History 561: Spring 2010
The Spanish Conquest of the Americas

Remembering the Past, Contesting the Past

We end the course, and this blog concludes, with an examination of one location of struggle over the interpretation and continued meanings of the Spanish conquest, in this case the conquest and settlement of New Mexico. Acting as a microcosm of sorts, the modern dispute over how to remember/memorialize/monumentalize the Conquest is emblematic of disputes over history not just in the Americas but throughout the modern world. Invariably comparisons to Hitler appear, as do allegations of genocide, racism, political correctness, and a host of others, often deployed by all sides involved. As several of the articles this week noted, the violence of the past is re-projected, ‘ligamentally,’ into the present, as different groups and individuals within those groups align themselves with a real or perceived identity- both genealogical and presently emotional- between themselves and the actors in the past.

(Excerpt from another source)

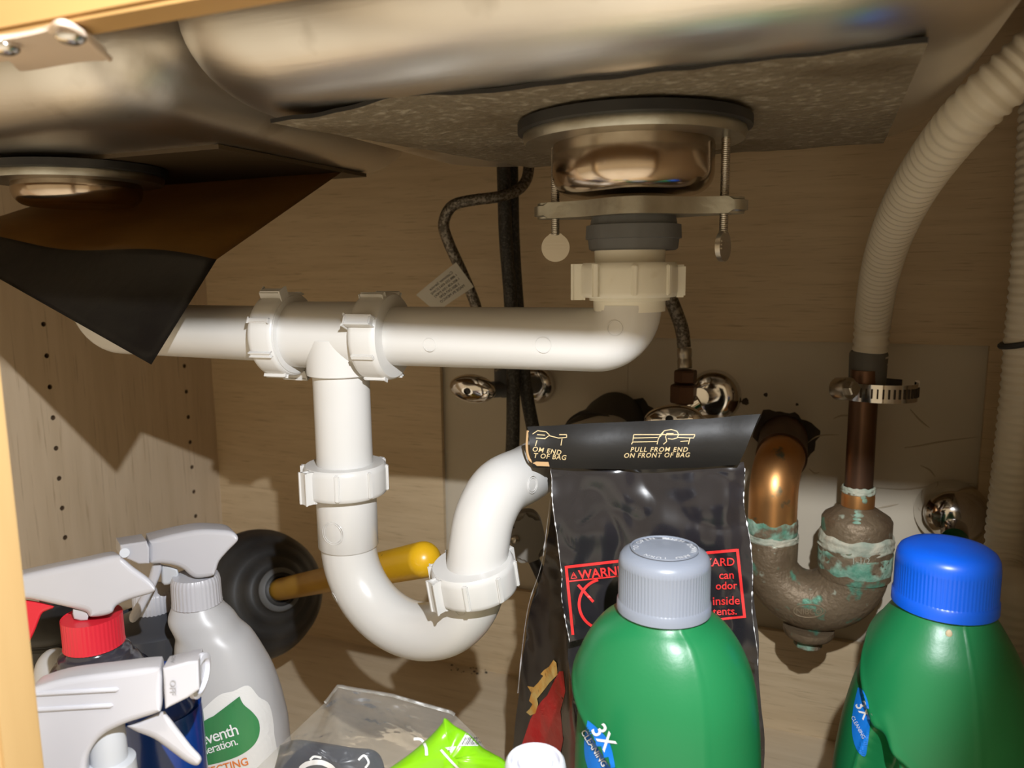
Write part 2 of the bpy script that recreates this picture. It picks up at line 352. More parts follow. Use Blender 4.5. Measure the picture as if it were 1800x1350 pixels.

The problem, of course, addressed somewhat across these articles, is that the past- and the present- is terribly messy. There are not, in the end, the sorts of clear good guys and bad guys we would like to uncover and deploy. Nor does the past fit neatly into our present day conceptions; only through a conscious or unconscious process of effacement and selective addition can any side in a given conflict or construction of memory arrive at the desired ends. Some things must be forgotten; some things must be deliberately remembered in order to arrive at forgetting. Even more problematically, few struggles over memory exist in a strict binary which could lend itself to clear good guys and bad guys across time. In the case of New Mexico, Hispanics can lay claim to their own narrative of oppression and violence directed against them, whether via stories of the massacres of Po’pay’s revolt, or of later Anglo-American conquest and domination. They can simultaneously employ narratives of victory and of subjugation, while also being subjected to the charge of being oppressive and racist themselves.

I am reminded in all of this of my own conflicted experience and identity as a white Southern American (with indigenous ancestry as well, though its history of deployment in my own family and across the South is ambiguous and conflicted): articulations of Southern identity and memory seem to largely oscillate between being the ‘bad Americans’ whose past (and present) is a fitting target for opprobrium and disgust by non-Southerners. As white yet highly rural and still heavily religious the white South provides, and has long provided, a convenient location to express emotions and sentiments that would be dangerous to deploy against non-white minorities. Yet the all too typical white Southerner’s reaction to this effective demonization and marginalization is to go in the opposite direction, and to seek to efface and forget the very real ‘sins of our fathers’; the present our past as only one of heroics and proudly produced and defended traditional culture, without allowing for any of the messiness and moral ambiguity and outright abuses and evils that also make up our past (and the past of everyone else on the planet). Navigating between these two extremes is not restricted to us, or to the heirs of the Spanish conquest. It is- if I may indulge in a universal statement- an experience that spans the globe, even if it is not always felt with the same acuteness. Finding ways of remembering and even constructing the past- our pasts, real and imagined- has long been a human endeavor, and we still have a great ways to go before we come to any sort of truly constructive and humane conclusion.